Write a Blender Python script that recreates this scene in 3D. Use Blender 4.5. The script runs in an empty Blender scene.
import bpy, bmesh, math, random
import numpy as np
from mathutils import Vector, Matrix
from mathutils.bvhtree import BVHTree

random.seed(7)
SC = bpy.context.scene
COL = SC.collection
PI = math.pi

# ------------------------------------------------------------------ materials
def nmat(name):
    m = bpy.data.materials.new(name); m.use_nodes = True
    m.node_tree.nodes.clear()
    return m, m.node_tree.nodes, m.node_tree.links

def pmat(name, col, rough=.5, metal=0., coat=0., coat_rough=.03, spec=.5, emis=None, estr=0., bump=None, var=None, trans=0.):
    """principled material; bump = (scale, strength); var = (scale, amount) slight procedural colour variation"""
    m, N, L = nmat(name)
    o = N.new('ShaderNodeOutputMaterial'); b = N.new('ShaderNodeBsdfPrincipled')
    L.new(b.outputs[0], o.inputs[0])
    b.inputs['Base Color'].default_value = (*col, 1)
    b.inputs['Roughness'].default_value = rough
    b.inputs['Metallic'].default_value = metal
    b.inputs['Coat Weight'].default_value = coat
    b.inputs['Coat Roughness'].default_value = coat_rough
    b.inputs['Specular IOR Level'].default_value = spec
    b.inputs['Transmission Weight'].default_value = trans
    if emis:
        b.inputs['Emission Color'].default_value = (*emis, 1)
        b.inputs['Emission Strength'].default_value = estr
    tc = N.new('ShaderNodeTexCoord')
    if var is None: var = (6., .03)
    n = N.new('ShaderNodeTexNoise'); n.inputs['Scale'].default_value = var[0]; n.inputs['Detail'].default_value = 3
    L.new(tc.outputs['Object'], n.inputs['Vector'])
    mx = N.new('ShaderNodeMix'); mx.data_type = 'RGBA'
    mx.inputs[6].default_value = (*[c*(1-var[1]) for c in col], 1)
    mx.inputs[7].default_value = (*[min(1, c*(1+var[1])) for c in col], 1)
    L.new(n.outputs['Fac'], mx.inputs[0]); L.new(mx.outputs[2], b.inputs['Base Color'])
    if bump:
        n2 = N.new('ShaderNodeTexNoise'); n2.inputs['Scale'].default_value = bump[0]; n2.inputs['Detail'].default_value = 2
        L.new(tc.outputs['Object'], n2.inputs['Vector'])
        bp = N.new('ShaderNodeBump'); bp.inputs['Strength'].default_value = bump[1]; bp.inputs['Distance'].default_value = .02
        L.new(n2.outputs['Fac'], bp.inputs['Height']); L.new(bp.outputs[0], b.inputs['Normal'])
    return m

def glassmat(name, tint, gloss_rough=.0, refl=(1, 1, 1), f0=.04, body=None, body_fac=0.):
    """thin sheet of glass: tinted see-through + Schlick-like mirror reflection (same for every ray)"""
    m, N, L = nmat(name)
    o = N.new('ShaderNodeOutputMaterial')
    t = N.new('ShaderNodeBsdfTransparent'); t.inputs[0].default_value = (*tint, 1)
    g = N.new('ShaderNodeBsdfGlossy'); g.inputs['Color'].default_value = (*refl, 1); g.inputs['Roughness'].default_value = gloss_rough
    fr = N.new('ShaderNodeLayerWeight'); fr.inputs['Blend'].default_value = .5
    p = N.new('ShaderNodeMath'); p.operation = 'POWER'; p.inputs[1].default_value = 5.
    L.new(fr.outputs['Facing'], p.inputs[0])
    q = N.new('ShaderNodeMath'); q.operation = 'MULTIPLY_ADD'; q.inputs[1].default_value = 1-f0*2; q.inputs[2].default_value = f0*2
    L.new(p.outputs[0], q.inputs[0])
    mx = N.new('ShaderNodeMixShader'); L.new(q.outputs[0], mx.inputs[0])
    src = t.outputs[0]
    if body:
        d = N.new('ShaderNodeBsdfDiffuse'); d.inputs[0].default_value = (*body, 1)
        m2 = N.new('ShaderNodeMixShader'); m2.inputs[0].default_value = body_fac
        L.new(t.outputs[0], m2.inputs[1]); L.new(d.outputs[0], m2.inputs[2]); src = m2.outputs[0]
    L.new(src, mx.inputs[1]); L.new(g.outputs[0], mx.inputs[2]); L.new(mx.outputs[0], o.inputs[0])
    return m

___

**TASK TO CARRY OUT**
Set down each line of the material verbatim, from the first line through the line that contains "return m, m.node_tree.nodes, m.node_tree.links".

**EXPECTED ANSWER**
Write a Blender Python script that recreates this scene in 3D. Use Blender 4.5. The script runs in an empty Blender scene.
import bpy, bmesh, math, random
import numpy as np
from mathutils import Vector, Matrix
from mathutils.bvhtree import BVHTree

random.seed(7)
SC = bpy.context.scene
COL = SC.collection
PI = math.pi

# ------------------------------------------------------------------ materials
def nmat(name):
    m = bpy.data.materials.new(name); m.use_nodes = True
    m.node_tree.nodes.clear()
    return m, m.node_tree.nodes, m.node_tree.links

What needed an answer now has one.